As he turned toward decorative arts, he was also influenced by the
organic motifs of the Art Nouveau movement. Natural motifs
appear repeatedly in his jewelry and metalwork designs. Tiffany’s
stained glass, too, was a celebration of the beauty of nature.
Tiffany and
other Art Nouveau artists found inspiration in nature for a variety
of reasons. In the United States, Charles Darwin’s Origin of the
Species was becoming less expensive and more widely available,
and many viewed nature as a “model for transformation and
metamorphosis.”
This publication, along with advances in the scientific study of
nature, caused artists and thinkers at the turn of the century to
view nature as particularly dynamic and dramatic, and it informed
their views about themselves and the world around them. Travel was
also influential for Tiffany and other artists, and in the late
nineteenth century, Japanese ceramics and lacquerware featuring
images of plants and insects were particularly popular.
Art Nouveau was also a response to industrialization. While some
artists sought nature as a relief from the factory and machine age,
Tiffany viewed advances in technology as opportunities for reaching
new aesthetic heights.
Tiffany believed
that the medium of glass was peculiarly capable of replicating
nature. He saw a long tradition of incorporating natural elements
in the best stained glass: “The thirteenth-century stained-glass
makers were great because they saw and reproduced beauty from the
skies and stars. . . . they translated the beauty into the speech of
stained glass.”
He strongly believed that the most beautiful and successful glass
was created through the mixing of materials while the glass was in
the molten state,
rather than etching or painting glass surfaces. Using the substance
of the glass itself, Tiffany argued, the “. . . possibilities. . .
for duplicating the most precious creations of nature are almost
uncanny. . . .”
A single piece of glass could replicate a precious gem or the
iridescent tones of a bird’s feathers.
Bringing
together a vast array of glass pieces, Tiffany created beautiful
lamps composed of a variety of natural motifs. These motifs include
many things that Tiffany could see around his own garden, such as
grapes, dragonflies, apple blossoms, peonies, wisteria, and spider
webs. In fact, Samuel Howe, a colleague of Tiffany’s, described
Tiffany’s avid interest in his gardens for his artistic purposes:
Tiffany, Howe said, “has given himself up to the peculiar study of
transmitting beauties of nature to elements of decoration. . . . The
garden his school, the flower his companion, his friend and
inspirer.”
The garden was not Tiffany’s only “school”, however. He possessed a
large library of scientific books about various plants and animals.
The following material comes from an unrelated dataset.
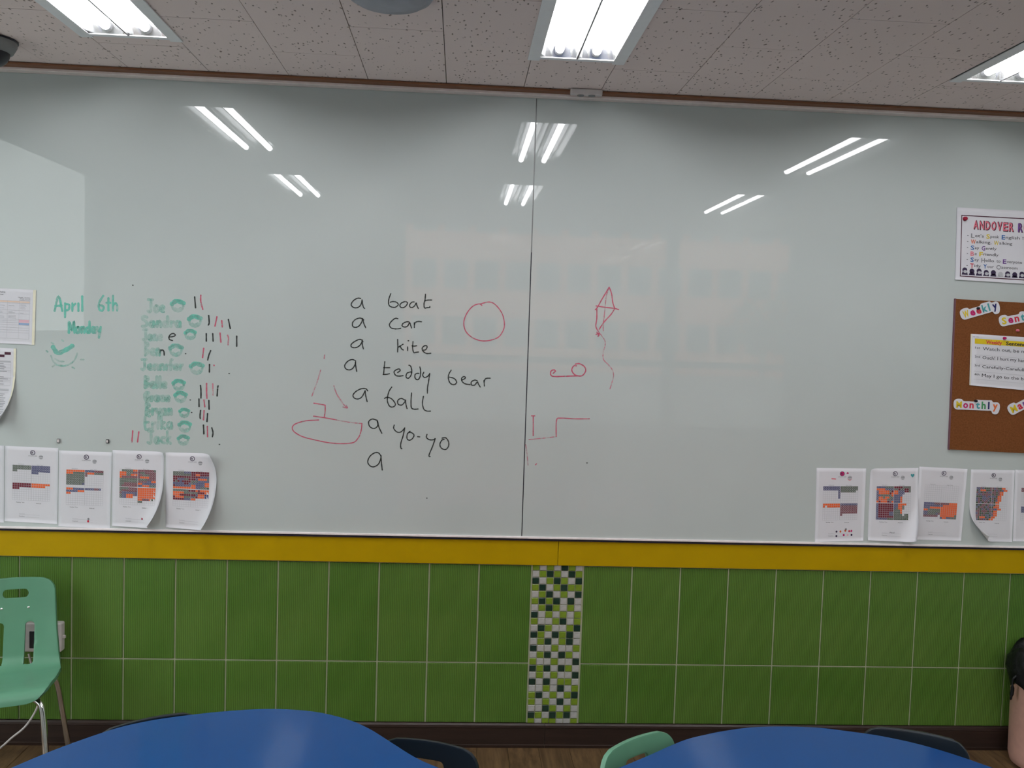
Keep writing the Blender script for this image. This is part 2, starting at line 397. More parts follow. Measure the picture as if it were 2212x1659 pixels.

He was also an enthusiastic photographer, and magnolia branches and
even a stuffed peacock were some of the subjects of the photograph
collection in his studio.
Tiffany’s lamps
with their natural motifs are such singular creations in celebration
of nature that remain popular and continue both to be widely
sought-after and imitated today. However, natural motifs are
celebrated in a variety of art forms by artists all over the world,
as evidenced by the Albany Institue of History & Art’s own
collection. Throughout the galleries you will find landscape
paintings by 19th century American artists, statues of
animals and paintings of lotuses growing in the Nile by Ancient
Egyptians, Chinese porcelains featuring flowers and Dutch home
furnishings animals. Humans are constantly inspired by the nature
all around them: Tiffany used to say that “Nature is God’s art.”